Start of AVAILABLE DATA
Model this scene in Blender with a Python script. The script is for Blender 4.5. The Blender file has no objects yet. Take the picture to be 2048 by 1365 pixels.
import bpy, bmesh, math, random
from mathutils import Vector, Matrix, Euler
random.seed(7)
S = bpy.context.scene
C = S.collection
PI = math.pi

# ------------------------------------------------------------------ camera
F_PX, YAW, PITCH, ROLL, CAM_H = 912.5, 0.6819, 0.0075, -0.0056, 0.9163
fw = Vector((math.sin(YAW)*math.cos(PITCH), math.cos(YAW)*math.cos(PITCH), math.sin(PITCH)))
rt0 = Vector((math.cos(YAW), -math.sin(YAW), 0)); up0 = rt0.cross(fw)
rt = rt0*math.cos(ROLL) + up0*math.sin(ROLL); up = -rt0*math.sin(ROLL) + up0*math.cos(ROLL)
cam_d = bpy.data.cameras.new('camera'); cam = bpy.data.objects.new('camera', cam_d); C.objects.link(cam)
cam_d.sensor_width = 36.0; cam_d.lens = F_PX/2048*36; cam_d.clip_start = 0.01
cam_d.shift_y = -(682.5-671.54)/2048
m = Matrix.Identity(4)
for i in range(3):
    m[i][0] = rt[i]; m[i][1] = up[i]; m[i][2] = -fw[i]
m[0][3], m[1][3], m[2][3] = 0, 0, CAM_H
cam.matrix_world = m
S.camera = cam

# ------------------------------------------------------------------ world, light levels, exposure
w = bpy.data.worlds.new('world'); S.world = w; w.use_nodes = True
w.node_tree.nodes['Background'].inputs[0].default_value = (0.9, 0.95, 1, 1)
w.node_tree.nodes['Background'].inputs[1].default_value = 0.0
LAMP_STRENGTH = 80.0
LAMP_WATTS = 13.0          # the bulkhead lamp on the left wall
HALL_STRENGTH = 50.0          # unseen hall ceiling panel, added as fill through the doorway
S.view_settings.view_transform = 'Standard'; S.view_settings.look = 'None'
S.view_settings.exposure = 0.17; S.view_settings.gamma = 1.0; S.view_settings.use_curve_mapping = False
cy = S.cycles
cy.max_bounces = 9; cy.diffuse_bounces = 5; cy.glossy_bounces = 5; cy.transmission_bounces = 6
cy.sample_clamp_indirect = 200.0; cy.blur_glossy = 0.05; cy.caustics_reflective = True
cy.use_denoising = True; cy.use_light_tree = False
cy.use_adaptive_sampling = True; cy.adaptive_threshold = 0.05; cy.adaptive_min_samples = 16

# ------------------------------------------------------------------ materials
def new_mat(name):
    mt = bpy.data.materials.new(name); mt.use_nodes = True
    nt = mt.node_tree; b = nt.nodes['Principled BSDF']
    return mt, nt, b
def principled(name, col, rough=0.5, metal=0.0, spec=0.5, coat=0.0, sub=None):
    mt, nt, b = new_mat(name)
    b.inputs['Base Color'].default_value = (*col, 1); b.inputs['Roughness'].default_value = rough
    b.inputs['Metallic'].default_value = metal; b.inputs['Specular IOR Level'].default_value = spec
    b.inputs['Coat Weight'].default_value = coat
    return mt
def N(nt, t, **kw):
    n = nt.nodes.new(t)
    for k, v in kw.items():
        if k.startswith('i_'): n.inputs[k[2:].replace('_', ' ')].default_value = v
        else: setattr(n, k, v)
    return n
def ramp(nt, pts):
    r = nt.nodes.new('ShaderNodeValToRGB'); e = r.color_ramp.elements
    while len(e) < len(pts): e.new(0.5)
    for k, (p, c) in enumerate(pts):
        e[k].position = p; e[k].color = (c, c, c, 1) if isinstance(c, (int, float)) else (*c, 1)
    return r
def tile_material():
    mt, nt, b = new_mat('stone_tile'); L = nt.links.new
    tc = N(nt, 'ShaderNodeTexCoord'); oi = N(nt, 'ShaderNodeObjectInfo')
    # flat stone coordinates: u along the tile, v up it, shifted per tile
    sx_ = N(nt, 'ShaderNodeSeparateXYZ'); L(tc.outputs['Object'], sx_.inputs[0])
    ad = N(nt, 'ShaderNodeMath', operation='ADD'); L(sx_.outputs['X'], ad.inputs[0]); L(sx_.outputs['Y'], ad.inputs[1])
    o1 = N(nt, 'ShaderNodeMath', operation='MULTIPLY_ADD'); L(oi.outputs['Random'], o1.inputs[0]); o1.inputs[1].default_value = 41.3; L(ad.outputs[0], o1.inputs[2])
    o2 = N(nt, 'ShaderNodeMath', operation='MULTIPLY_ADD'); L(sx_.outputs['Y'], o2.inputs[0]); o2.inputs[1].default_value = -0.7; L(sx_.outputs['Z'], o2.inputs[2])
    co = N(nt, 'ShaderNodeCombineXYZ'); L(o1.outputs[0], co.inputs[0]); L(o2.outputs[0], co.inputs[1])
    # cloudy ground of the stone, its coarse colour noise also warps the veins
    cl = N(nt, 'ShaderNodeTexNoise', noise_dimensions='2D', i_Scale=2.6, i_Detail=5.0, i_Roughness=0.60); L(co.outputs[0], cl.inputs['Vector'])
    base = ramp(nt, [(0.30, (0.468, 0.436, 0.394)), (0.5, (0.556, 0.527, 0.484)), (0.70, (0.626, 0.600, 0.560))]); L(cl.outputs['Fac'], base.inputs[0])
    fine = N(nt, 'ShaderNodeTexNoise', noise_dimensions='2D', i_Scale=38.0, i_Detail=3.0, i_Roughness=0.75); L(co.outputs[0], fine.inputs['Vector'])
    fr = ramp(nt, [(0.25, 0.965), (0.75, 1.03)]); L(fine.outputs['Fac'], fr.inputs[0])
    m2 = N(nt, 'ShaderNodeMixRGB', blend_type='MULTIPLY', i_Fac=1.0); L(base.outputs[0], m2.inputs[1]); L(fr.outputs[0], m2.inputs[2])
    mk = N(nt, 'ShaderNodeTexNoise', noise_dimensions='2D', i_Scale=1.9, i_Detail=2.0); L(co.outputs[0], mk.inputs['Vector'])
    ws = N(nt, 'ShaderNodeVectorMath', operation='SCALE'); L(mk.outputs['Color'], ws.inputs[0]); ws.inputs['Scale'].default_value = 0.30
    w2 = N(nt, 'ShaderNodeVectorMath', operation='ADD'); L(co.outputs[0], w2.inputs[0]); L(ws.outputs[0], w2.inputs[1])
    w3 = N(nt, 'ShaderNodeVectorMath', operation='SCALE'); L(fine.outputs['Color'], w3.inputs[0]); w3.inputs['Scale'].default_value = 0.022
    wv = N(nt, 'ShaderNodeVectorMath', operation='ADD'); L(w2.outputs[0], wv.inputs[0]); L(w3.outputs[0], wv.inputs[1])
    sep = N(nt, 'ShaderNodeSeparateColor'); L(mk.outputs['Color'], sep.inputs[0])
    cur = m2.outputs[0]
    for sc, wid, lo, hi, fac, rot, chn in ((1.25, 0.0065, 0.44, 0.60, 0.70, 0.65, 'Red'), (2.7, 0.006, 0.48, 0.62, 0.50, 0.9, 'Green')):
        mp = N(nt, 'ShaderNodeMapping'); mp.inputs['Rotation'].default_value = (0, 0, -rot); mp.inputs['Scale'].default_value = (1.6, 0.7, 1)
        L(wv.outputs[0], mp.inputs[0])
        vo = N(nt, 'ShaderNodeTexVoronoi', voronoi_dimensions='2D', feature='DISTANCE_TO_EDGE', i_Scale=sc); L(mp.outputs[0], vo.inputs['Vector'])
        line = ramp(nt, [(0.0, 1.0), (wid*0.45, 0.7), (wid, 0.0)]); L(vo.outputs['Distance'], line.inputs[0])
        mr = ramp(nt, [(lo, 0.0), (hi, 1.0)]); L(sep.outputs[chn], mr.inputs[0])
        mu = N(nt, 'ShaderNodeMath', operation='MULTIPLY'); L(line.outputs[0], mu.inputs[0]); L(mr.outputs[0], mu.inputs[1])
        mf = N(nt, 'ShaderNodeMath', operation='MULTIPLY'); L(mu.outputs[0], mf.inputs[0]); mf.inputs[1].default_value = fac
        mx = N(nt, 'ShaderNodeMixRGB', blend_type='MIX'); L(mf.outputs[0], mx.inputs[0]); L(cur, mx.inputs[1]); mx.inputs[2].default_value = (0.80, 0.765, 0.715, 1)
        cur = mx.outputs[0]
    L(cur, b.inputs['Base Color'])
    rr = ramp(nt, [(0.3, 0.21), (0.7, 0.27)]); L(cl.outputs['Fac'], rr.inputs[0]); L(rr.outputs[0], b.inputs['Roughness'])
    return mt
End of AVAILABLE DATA
[INSTRUCTIONS FOR THE TASK]:
Extract exactly the leading lines of the data, stopping at and including the line with "S.camera = cam".

[ANSWER]:
Model this scene in Blender with a Python script. The script is for Blender 4.5. The Blender file has no objects yet. Take the picture to be 2048 by 1365 pixels.
import bpy, bmesh, math, random
from mathutils import Vector, Matrix, Euler
random.seed(7)
S = bpy.context.scene
C = S.collection
PI = math.pi

# ------------------------------------------------------------------ camera
F_PX, YAW, PITCH, ROLL, CAM_H = 912.5, 0.6819, 0.0075, -0.0056, 0.9163
fw = Vector((math.sin(YAW)*math.cos(PITCH), math.cos(YAW)*math.cos(PITCH), math.sin(PITCH)))
rt0 = Vector((math.cos(YAW), -math.sin(YAW), 0)); up0 = rt0.cross(fw)
rt = rt0*math.cos(ROLL) + up0*math.sin(ROLL); up = -rt0*math.sin(ROLL) + up0*math.cos(ROLL)
cam_d = bpy.data.cameras.new('camera'); cam = bpy.data.objects.new('camera', cam_d); C.objects.link(cam)
cam_d.sensor_width = 36.0; cam_d.lens = F_PX/2048*36; cam_d.clip_start = 0.01
cam_d.shift_y = -(682.5-671.54)/2048
m = Matrix.Identity(4)
for i in range(3):
    m[i][0] = rt[i]; m[i][1] = up[i]; m[i][2] = -fw[i]
m[0][3], m[1][3], m[2][3] = 0, 0, CAM_H
cam.matrix_world = m
S.camera = cam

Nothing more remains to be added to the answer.